だから知行合一は知ったから行なうというのではない事は勿論、天から与えられた性を知っておこなう事でもありません。


そうでなく、自分の心の中にあるしなければいけないことを、そのまま止むに止まれず実行する、天から命じられた性を信じてそのまま行なうのです。これが知行合一なのです。

だから知良知なのです。


「知は行の始めにして、行は知の成なり」と陽明は言っていますけど、彼の本心じゃありません。始め終わりの概念は無いのです。


要するに、心の本体は無善無悪なのです。心の本体は“天命の性”なのです。

性に従うのが道であるとは“中庸”の言葉です。

この心の本体を人欲で惑わされないよう、純粋に行動する、これが陽明学なのです。


一方、実行すれば現れるであろう諸問題を慮って躊躇するのが人欲です。これを言えば人に嫌われるだろうな、なんてのは最低というわけです。


大塩平八郎、吉田松陰の行動を見ればおのずとわかりますよね。行動にぶれがありません。




そこで、誰だって考える疑問。


実際、

心の本体は天命の性なのか、

無善無悪なのか、

(無善無悪は善悪を超えた絶対的な概念)

性善なのか、

絶対善なのか。

行なっている事は本当に問題がないのだろうかという疑問。


この手の疑問に対し、陽明は、伝習録(下)で、

無善無悪(四句教)に対し曖昧な判断を下しています。



彼の弟子が、心の本体が無善無悪・絶対だから、意も知も物も無善無悪ですよねと聞いたのですが。

陽明は決断出来なかったのでしょう、どっちつかずの返答をしています。


つまり、弟子達に、“全ては無善無悪である”などと、あんまり本当のことを言うなと釘を刺したのです。

でないと、むちゃくちゃになってしまうことが目に見えてたのでしょう。

というのは、心が絶対だったら何をしても、心のままに行なうのが許される。


性格がよく、判断能力が素晴らしく、行動の先まで見える人であれば、何も考えずに実行しても安心ですが、(利根の人)

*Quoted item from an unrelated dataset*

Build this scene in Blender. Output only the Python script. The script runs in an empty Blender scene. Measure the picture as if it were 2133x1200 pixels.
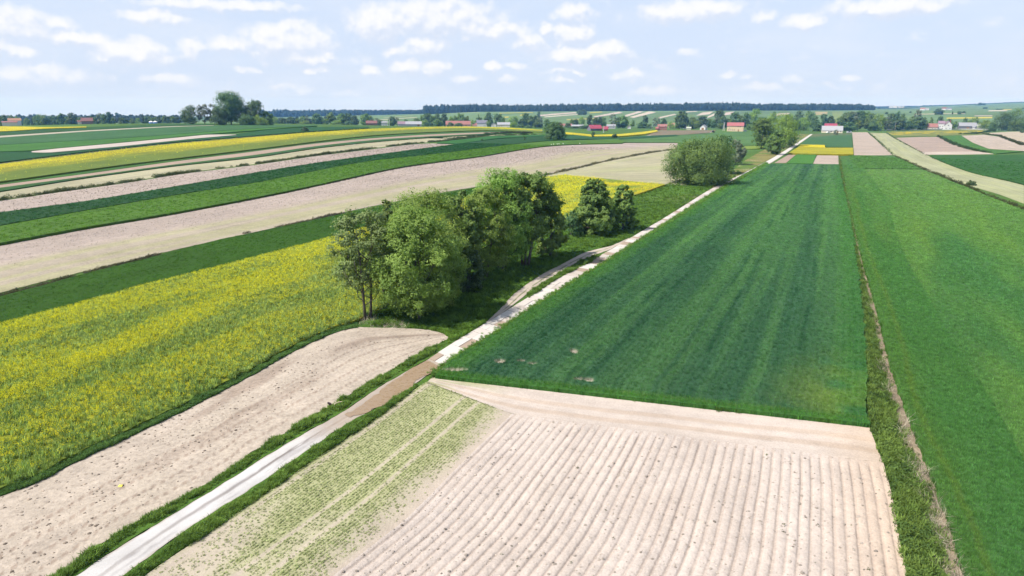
import bpy, bmesh, math, random
import numpy as np
from mathutils import Vector

# ------------------------------------------------------------------ camera, sky, sun, exposure
sc = bpy.context.scene
C = sc.collection
CAM_H = 26.0
HORIZON = 228.0                      # row of the true horizon in the photograph (2133 x 1200)
FPX = 1422.0                         # focal length in photo pixels (24 mm on 36 mm)
PITCH = math.atan((600.0 - HORIZON) / FPX)
cam_d = bpy.data.cameras.new('camera')
cam = bpy.data.objects.new('camera', cam_d)
C.objects.link(cam)
cam.location = (0, 0, CAM_H)
cam.rotation_euler = (math.pi / 2 - PITCH, 0, 0)
cam_d.sensor_width = 36.0
cam_d.lens = FPX / 2133.0 * 36.0
cam_d.clip_start = 0.5
cam_d.clip_end = 30000.0
sc.camera = cam

SUN_DIR = Vector((-1.0, -0.42, 1.42)).normalized()       # towards the sun
SUN_EL = math.asin(SUN_DIR.z)
SUN_ROT = math.atan2(SUN_DIR.x, SUN_DIR.y)
sun_d = bpy.data.lights.new('sun', 'SUN')
sun_d.energy = 4.6
sun_d.angle = math.radians(0.53)
sun_d.color = (1.0, 0.955, 0.89)
sun = bpy.data.objects.new('sun', sun_d)
C.objects.link(sun)
sun.location = (0, 0, 200)
sun.rotation_euler = (-SUN_DIR).to_track_quat('-Z', 'Y').to_euler()

sc.view_settings.view_transform = 'Standard'
sc.view_settings.look = 'None'
sc.view_settings.gamma = 1.0
sc.view_settings.exposure = 0.82
sc.view_settings.use_curve_mapping = False
sc.render.engine = 'CYCLES'
sc.cycles.use_denoising = True
sc.cycles.denoising_prefilter = 'ACCURATE'
sc.cycles.max_bounces = 6
sc.cycles.diffuse_bounces = 3
sc.cycles.transmission_bounces = 4
sc.cycles.volume_bounces = 0
sc.cycles.sample_clamp_indirect = 4.0

world = bpy.data.worlds.new('World')
sc.world = world
world.use_nodes = True
SKY_STRENGTH = 0.105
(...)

ちゃらんぽらんで、本能丸出しの人間(その下の人)が、知行合一といって、自分の心のおも向くまま行動を起こせば、世間の顰蹙をかう可能性があります。

ちゃらんぽらんじゃなくっても、人間は“個の存在”、“種の継続”が最優先ですから食料、異性問題が起こりそうです。


王陽明死後、弟子である陽明左派の王心斎、王竜渓などがこのような批判を浴びました。

なぜなら、かれらは無善無悪主義者だったのですから、思い通りの行動を起こしたのです。

でも僕にとっては陽明左派は魅力的です。



陽明左派じゃないだろうけど、

大塩平八郎も吉田松陰もよく似た傾向が感じられます。

死して後止むの感じです。気迫があります。いいな~。


大塩平八郎などは百姓とか貧乏人のため、“万物一体の仁”を目指し私財を売却し、死を覚悟して、行動したのですから、おのずからその行動は光輝いています。貴い光です。

大阪人は平八郎ファンが多い。



一方その下の人、俗っぽい者が、中国明時代に居たのでしょう。

その結果極端に傾き、

中国では急速に陽明学は終焉の方向に向かったのです。


これも、やはり陽明学の宿命ですかね。

初めからその兆候がみられたのだから。

「満街の人全て聖人」と言うのは陽明学者の言葉、人類に対する絶対的な信頼。


このような無防備な信頼、信用、平等主義に問題があったのでしょうか。

あったと思います、

マルクス共産主義も終息しました。


僕は、このような無防備な、絶対的信頼は自分自身に対してのみ有効であると考えます。

他の人に、“おまえも自分の信じる事を、力を尽くしやり遂げなさい”という場合人を選びますよね。


また、お釈迦さんの例え話に暑い火箸をつかむ場合、

「暑いとわかってつかむのと、暑いと知らずにつかむのと、どう違うのか」

の話を思い出します。


注意を払わなければならないところを、ちゃんと把握しなさいという事。

でもこの場合、残念ですが迫力がなくなりますね。